288 pages / 6.00 x 9.00 inches / 20 halftones, 1 map, 2 tables
History / United States - Civil War Period
The Worlds of James Buchanan and Thaddeus Stevens examines the political interests, relationships, and practices of two of the era’s most prominent politicians as well as the political worlds they inhabited and informed. Building upon previous scholarship on James Buchanan and Thaddeus Stevens, the contributors track their personal connections across lines of gender and geography and underline the importance of elementary facts of political association—such as with whom one ate and conversed on a regular basis, the complex social milieu of Washington, and the role of rumor—in determining relationships and political allegiances. The essays in this volume collectively invite further consideration of how parties, personality, place, and private lives influenced the political interests and actions of an age affected by race, religion, region, and civil war.

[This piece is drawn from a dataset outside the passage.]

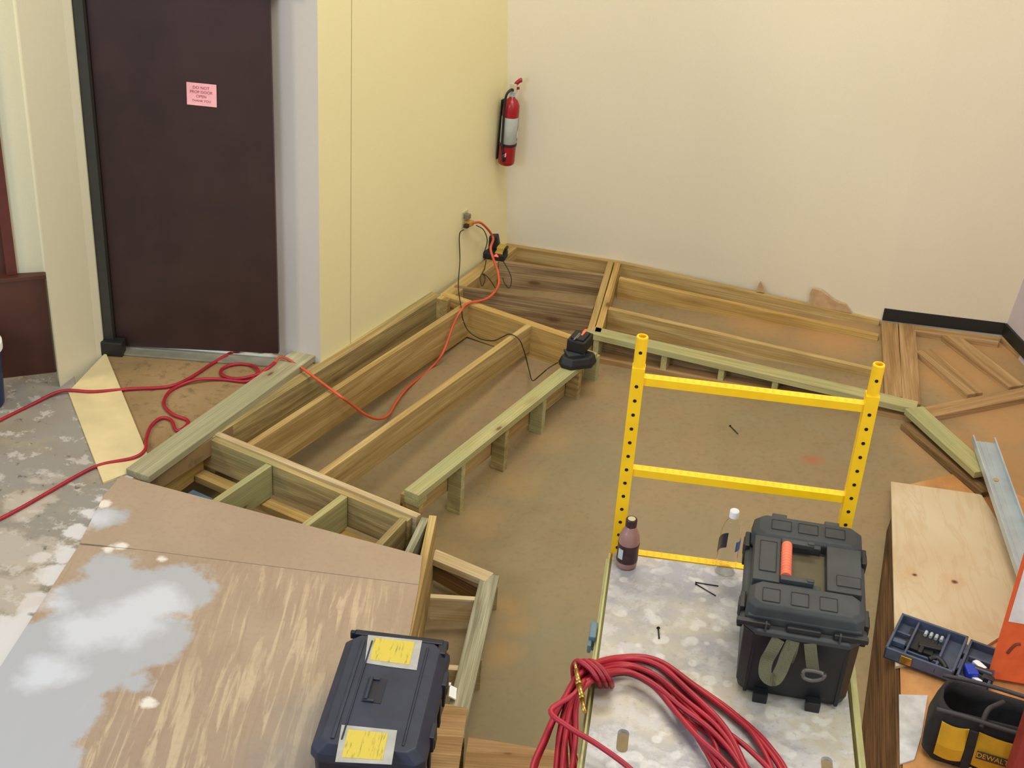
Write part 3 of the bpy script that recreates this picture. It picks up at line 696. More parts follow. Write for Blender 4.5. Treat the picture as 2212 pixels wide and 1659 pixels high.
def boolcut(name, bm, mats, cutters, parent):
    o = link(name, bm, mats, None)
    cb = bmesh.new()
    for fn in cutters: fn(cb)
    me = bpy.data.meshes.new('cut'); bmesh.ops.recalc_face_normals(cb, faces=cb.faces); cb.to_mesh(me); cb.free(); c = bpy.data.objects.new('cut', me); COL.objects.link(c)
    m = o.modifiers.new('b', 'BOOLEAN'); m.object = c; m.operation = 'DIFFERENCE'; m.solver = 'EXACT'
    bpy.context.view_layer.update(); dg = bpy.context.evaluated_depsgraph_get(); nm = bpy.data.meshes.new_from_object(o.evaluated_get(dg)); nm.name = name
    o.modifiers.clear(); old = o.data; o.data = nm; bpy.data.meshes.remove(old); bpy.data.objects.remove(c); o.parent = parent; return o
def slot(px, py):
    q = w2l((PL.x, PL.y, 0), sc_r, at(px, py, DZ))
    def f(cb):
        pts = [(q.x + .016 * math.cos(a), q.y + .03 + .016 * math.sin(a)) for a in [math.pi * i / 10 for i in range(11)]] + [(q.x - .016 * math.cos(a), q.y - .03 - .016 * math.sin(a)) for a in [math.pi * i / 10 for i in range(11)]]
        PRISM(cb, pts, DZ - .05, DZ + .05)
    return f
bm = bmesh.new(); PRISM(bm, [(-.012, -LEN + .03), (SW + .012, -LEN + .03), (SW + .012, -.020), (-.012, -.020)], DZ - .014, DZ)
boolcut('deck', bm, M_DECK, [slot(1345, 1600), slot(1787, 1660)], sc)
M_OLIVE = plain('olive_rail_paint', L(176, 172, 116), .5)
for xx in (-.022, SW + .026):
    bm = bmesh.new(); B(bm, (xx, -LEN / 2, DZ - .022), (.006, LEN - .05, .044)); B(bm, (xx * 1 + (.012 if xx < 0 else -.012), -LEN / 2, DZ - .040), (.03, LEN - .05, .006)); B(bm, (xx - (.0 if xx < 0 else -.012), -LEN / 2, DZ - .030), (.02, LEN - .05, .012))
    link('side_rail', bm, M_OLIVE, sc)
for yy in (-.42, -1.3):
    bm = bmesh.new(); B(bm, (-.040, yy, DZ - .03), (.022, .075, .055)); B(bm, (-.046, yy - .05, DZ - .03), (.012, .03, .03)); link('lock_lever', bm, plain('blue_grey_latch', L(92, 116, 128), .4), sc, bevel=.004)

# ------------------------------------------------------------------ bottles
p = Vector((.411, 3.700, DZ))
b1 = thing('drink_bottle', 'small cocoa-brown milk bottle with dark cap at the far left deck corner', 'bottle', p)
bm = bmesh.new(); LATHE(bm, [(0, 0), (.028, 0), (.033, .006), (.034, .02), (.033, .075), (.0345, .10), (.033, .118), (.026, .138), (.018, .152), (.0165, .160), (0, .160)], 32); link('bottle_body', bm, M_CHOC, b1, smooth=True)
bm = bmesh.new(); LATHE(bm, [(.0346, .026), (.0352, .028), (.0346, .05), (.0342, .078), (.0354, .092), (.0350, .094)], 32)
sl_ = link('label_sleeve', bm, M_CHOCL, b1, smooth=True)
bm = bmesh.new()
for i in range(4):
    a = math.radians(215 + i * 7); 
    B(bm, (.0352 * math.cos(a), .0352 * math.sin(a), .062), (.0045, .0045, .036), Matrix.Rotation(a, 3, 'Z'))
link('barcode_patch', bm, plain('pale_barcode', L(190, 200, 204), .5), sl_)
bm = bmesh.new(); LATHE(bm, [(.0185, .158), (.0185, .182), (.017, .185), (.013, .185), (.012, .1835), (0, .1835)], 28); cp = link('cap', bm, M_CHOCL, b1)
bm = bmesh.new(); CYL(bm, (0, 0, .1845), .0125, .002, 24); link('cap_disc', bm, plain('cream_cap_top', L(214, 206, 160), .5), cp)
p = Vector((.7335, 3.705, DZ))
b2 = thing('water_bottle', 'clear empty water bottle with white cap beside the black toolbox on the deck', 'bottle', p)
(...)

Michael J. Birkner is professor of history at Gettysburg College and the author of Samuel L. Southard: Jeffersonian Whig, A Country Place No More: The Transformation of Bergenfield, New Jersey, 1894-1994 , McCormick of Rutgers: Scholar, Teacher, Public Intellectual, and Dwight D. Eisenhower.

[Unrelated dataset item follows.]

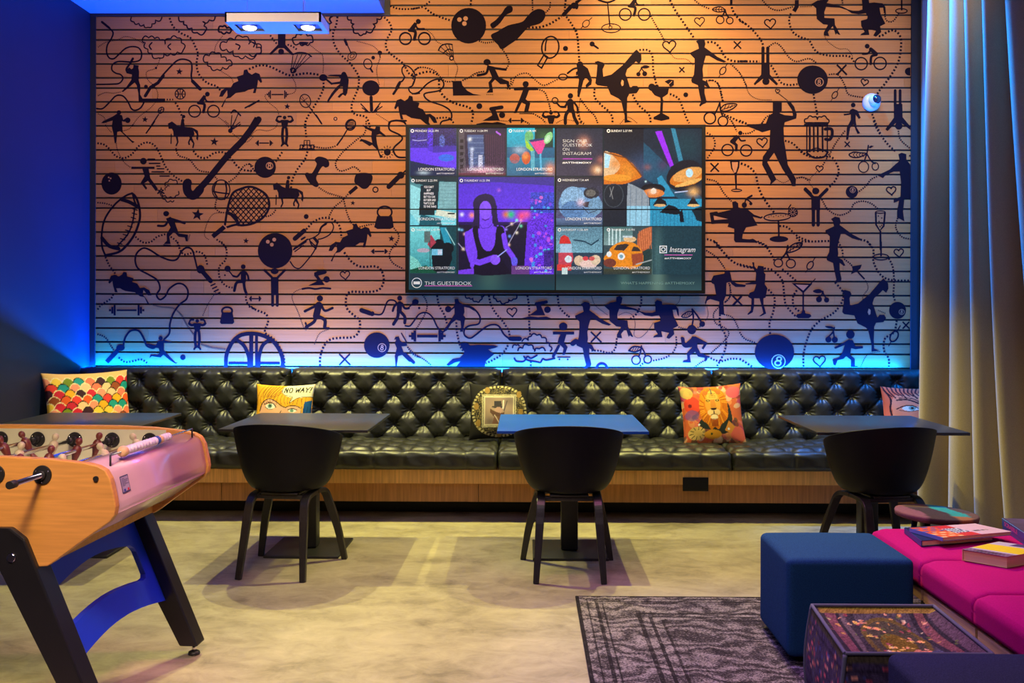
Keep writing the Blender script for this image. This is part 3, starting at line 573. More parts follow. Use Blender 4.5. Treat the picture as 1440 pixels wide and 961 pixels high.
stroke([(160,905),(245,815)],34,False); disc(264,797,32,24); S([(285,780),(300,720),(340,670),(400,670),(440,730),(460,780),(510,800),(540,775)],12)
disc(565,725,16); poly([(545,745),(585,740),(640,752),(650,760),(590,762),(590,815),(640,870),(680,910),(695,905),(680,918),(640,895),(585,850),(565,870),(500,860),(480,875),(490,848),(540,850),(560,835),(550,800),(500,795),(460,770),(470,765),(530,780)]); disc(732,869,20)
mid([(90,695),(150,720),(190,780),(215,820)]); dots([(250,870),(300,905),(370,895),(420,885),(475,920)],11)
S([(1055,940),(1060,850),(1100,760),(1160,705),(1240,690),(1320,700),(1400,740),(1455,810),(1480,880),(1480,940)],28); stroke([(1245,690),(1245,940)],30,False); stroke([(1285,690),(1285,940)],22,False); S([(1140,740),(1190,780),(1225,860),(1230,940)],26); S([(1385,735),(1330,780),(1305,860),(1300,940)],26); stroke([(1075,912),(1225,912)],20,False); stroke([(1310,912),(1460,912)],20,False)
# --- tile 9
U(9)
S([(310,150),(340,190),(380,200),(430,150),(490,70),(515,0)],4); S([(465,0),(500,30),(520,0)],4); stroke([(335,60),(430,0)],8); stroke([(345,75),(410,28)],6)
dots([(715,80),(770,150),(840,188),(960,188),(1005,240),(1010,310),(970,365),(880,378),(760,378),(730,420),(735,500),(790,555),(830,590),(830,660),(790,715),(690,722),(610,735),(560,790),(535,870),(535,940)],13); barbell(980,73,120,36,6); mid([(1110,0),(1055,90),(1080,160),(1160,205)])
stroke([(178,390),(178,478)],22); stroke([(213,390),(213,478)],22); poly([(165,265),(222,265),(222,400),(166,400)]); stroke([(175,270),(112,210)],18,False); stroke([(215,270),(275,210)],18,False); disc(193,222,30,22)
poly([(445,330),(520,292),(490,255),(490,232),(520,220),(575,215),(587,228),(575,242),(520,255),(570,325)]); disc(583,283,24); S([(400,355),(450,348),(500,355),(550,348),(612,352)],11); heart(722,250,36,6)
thin([(400,352),(340,380),(325,430),(370,530),(410,640),(430,665)]); disc(533,426,23); stroke([(525,475),(505,560)],50); S([(505,480),(420,522)],18); S([(545,475),(570,518),(628,498)],17); S([(500,560),(490,600),(430,640)],22); S([(520,560),(570,590),(568,640)],24); stroke([(570,648),(600,648)],14); stroke([(425,610),(440,650)],14); thin([(595,660),(530,690),(490,775)])
dots([(0,485),(60,515),(130,545),(145,600),(120,680),(190,735),(240,810),(265,880),(265,935)],12); stroke([(0,0),(0,0.1)],.1)
disc(1132,424,19); stroke([(1132,465),(1128,520)],38); S([(1110,465),(1090,490),(1080,520)],16); S([(1150,465),(1170,500),(1200,500)],16); stroke([(1200,495),(1230,465)],7); disc(1250,453,25,21); S([(1122,530),(1115,570),(1085,620)],22); S([(1142,530),(1170,565),(1170,610)],22)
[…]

Randall M. Miller is professor of history at St. Joseph's University and the author, co-author, or co-editor of The Northern Home Front during the Civil War, Lincoln and Leadership: Military, Political, and Religious Decision Making, The Great Task Remaining Before Us: Reconstruction as America’s Continuing Civil War, Union Soldiers and the Northern Home Front: Wartime Experiences, Postwar Adjustments, The Birth of the Grand Old Party: The Republicans’ First Generation, An Uncommon Time: The Civil War and the Northern Home Front, The Freedmen’s Bureau and Reconstruction: Reconsiderations, and “Dear Master”: Letters of a Slave Family.

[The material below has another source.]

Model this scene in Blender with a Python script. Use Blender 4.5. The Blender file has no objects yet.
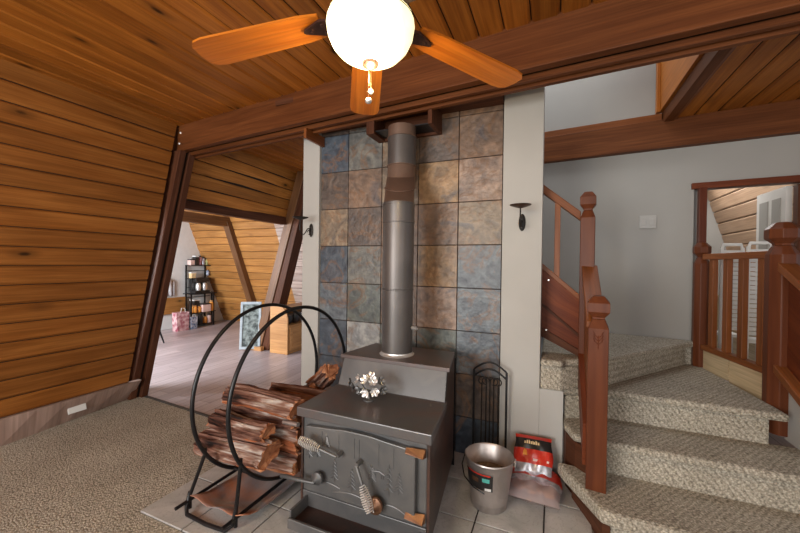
import bpy, bmesh, math, random
from mathutils import Vector, Matrix
random.seed(7)
S = bpy.context.scene
COL = S.collection
PI = math.pi

# ------------------------------------------------------------------ materials
def newmat(name, rough=.5, metal=0., spec=.5):
    m = bpy.data.materials.new(name); m.use_nodes = True
    nt = m.node_tree; b = nt.nodes['Principled BSDF']
    b.inputs['Roughness'].default_value = rough
    b.inputs['Metallic'].default_value = metal
    b.inputs['Specular IOR Level'].default_value = spec
    return m, nt, b

def N(nt, t, **kw):
    n = nt.nodes.new(t)
    for k, v in kw.items():
        if k in n.inputs: n.inputs[k].default_value = v
        else: setattr(n, k, v)
    return n

def ramp(nt, stops):
    n = nt.nodes.new('ShaderNodeValToRGB'); e = n.color_ramp.elements
    while len(e) < len(stops): e.new(.5)
    for i, (p, c) in enumerate(stops):
        e[i].position = p; e[i].color = (c[0], c[1], c[2], 1)
    return n

def mixc(nt, f, a, b, typ='MIX'):
    n = nt.nodes.new('ShaderNodeMix'); n.data_type = 'RGBA'; n.blend_type = typ
    for idx, v in ((0, f), (6, a), (7, b)):
        if hasattr(v, 'is_output'): nt.links.new(v, n.inputs[idx])
        elif idx == 0: n.inputs[0].default_value = v
        else: n.inputs[idx].default_value = (v[0], v[1], v[2], 1)
    return n.outputs[2]

def mapping(nt, src, scale):
    mp = nt.nodes.new('ShaderNodeMapping'); mp.inputs['Scale'].default_value = scale
    nt.links.new(src, mp.inputs['Vector']); return mp.outputs[0]

def wood(name, c1, c2, rough=.45, knots=0., streak=26., var=.25, bump=.12, spec=.4):
    """UV u runs along the grain (metres), v across; attribute rnd is a random number for each board"""
    m, nt, b = newmat(name, rough, 0, spec)
    uv = nt.nodes.new('ShaderNodeUVMap'); uv.uv_map = 'UVMap'
    at = nt.nodes.new('ShaderNodeAttribute'); at.attribute_name = 'rnd'
    off = nt.nodes.new('ShaderNodeVectorMath'); off.operation = 'ADD'
    nt.links.new(uv.outputs[0], off.inputs[0])
    mu = nt.nodes.new('ShaderNodeVectorMath'); mu.operation = 'SCALE'; mu.inputs[0].default_value = (17.3, 9.1, 31.7)
    nt.links.new(at.outputs['Fac'], mu.inputs['Scale']); nt.links.new(mu.outputs[0], off.inputs[1])
    v = off.outputs[0]
    n1 = N(nt, 'ShaderNodeTexNoise', Scale=1., Detail=5., Distortion=.6); nt.links.new(mapping(nt, v, (1.6, streak, 1)), n1.inputs['Vector'])
    n2 = N(nt, 'ShaderNodeTexNoise', Scale=1., Detail=3.); nt.links.new(mapping(nt, v, (3., streak*4, 1)), n2.inputs['Vector'])
    n3 = N(nt, 'ShaderNodeTexNoise', Scale=1., Detail=2.); nt.links.new(mapping(nt, v, (1.3, 3., 1)), n3.inputs['Vector'])
    r1 = ramp(nt, [(.3, c1), (.7, c2)]); nt.links.new(n1.outputs[0], r1.inputs[0])
    dk = tuple(x*.55 for x in c1)
    r2 = ramp(nt, [(.35, (0, 0, 0)), (.62, (1, 1, 1))]); nt.links.new(n2.outputs[0], r2.inputs[0])
    col = mixc(nt, .22, r1.outputs[0], r2.outputs[0], 'MULTIPLY')
    r3 = ramp(nt, [(.3, (.72, .66, .6)), (.7, (1.2, 1.2, 1.2))]); nt.links.new(n3.outputs[0], r3.inputs[0])
    col = mixc(nt, .7, col, r3.outputs[0], 'MULTIPLY')
    rb = ramp(nt, [(0, (1-var,)*3), (1, (1+var, 1+var*.9, 1+var*.7))]); nt.links.new(at.outputs['Fac'], rb.inputs[0])
    col = mixc(nt, 1., col, rb.outputs[0], 'MULTIPLY')
    if knots:
        vo = N(nt, 'ShaderNodeTexVoronoi', Scale=1.); nt.links.new(mapping(nt, v, (2.1, 5.2, 1)), vo.inputs['Vector'])
        rk = ramp(nt, [(.06, (1, 1, 1)), (.1, (.4, .4, .4)), (.24, (0, 0, 0))]); nt.links.new(vo.outputs['Distance'], rk.inputs[0])
        sel = nt.nodes.new('ShaderNodeMath'); sel.operation = 'GREATER_THAN'; sel.inputs[1].default_value = 1-knots
        sx = nt.nodes.new('ShaderNodeSeparateColor'); nt.links.new(vo.outputs['Color'], sx.inputs[0]); nt.links.new(sx.outputs[0], sel.inputs[0])
        kk = nt.nodes.new('ShaderNodeMath'); kk.operation = 'MULTIPLY'; nt.links.new(rk.outputs[0], kk.inputs[0]); nt.links.new(sel.outputs[0], kk.inputs[1])
        col = mixc(nt, kk.outputs[0], col, tuple(x*.16 for x in c1))
    nt.links.new(col, b.inputs['Base Color'])
    if bump:
        bp = N(nt, 'ShaderNodeBump', Strength=bump, Distance=.004); nt.links.new(n2.outputs[0], bp.inputs['Height']); nt.links.new(bp.outputs[0], b.inputs['Normal'])
    return m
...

John W. Quist is professor of history at Shippensburg University and the author of Michigan's War: The Civil War in Documents, co-editor of James Buchanan and the Coming of the Civil War, editor of Richard H. Abbott, For Free Press and Equal Rights: Republican Newspapers in the Reconstruction South, and author of Restless Visionaries: The Social Roots of Antebellum Reform in Alabama and Michigan.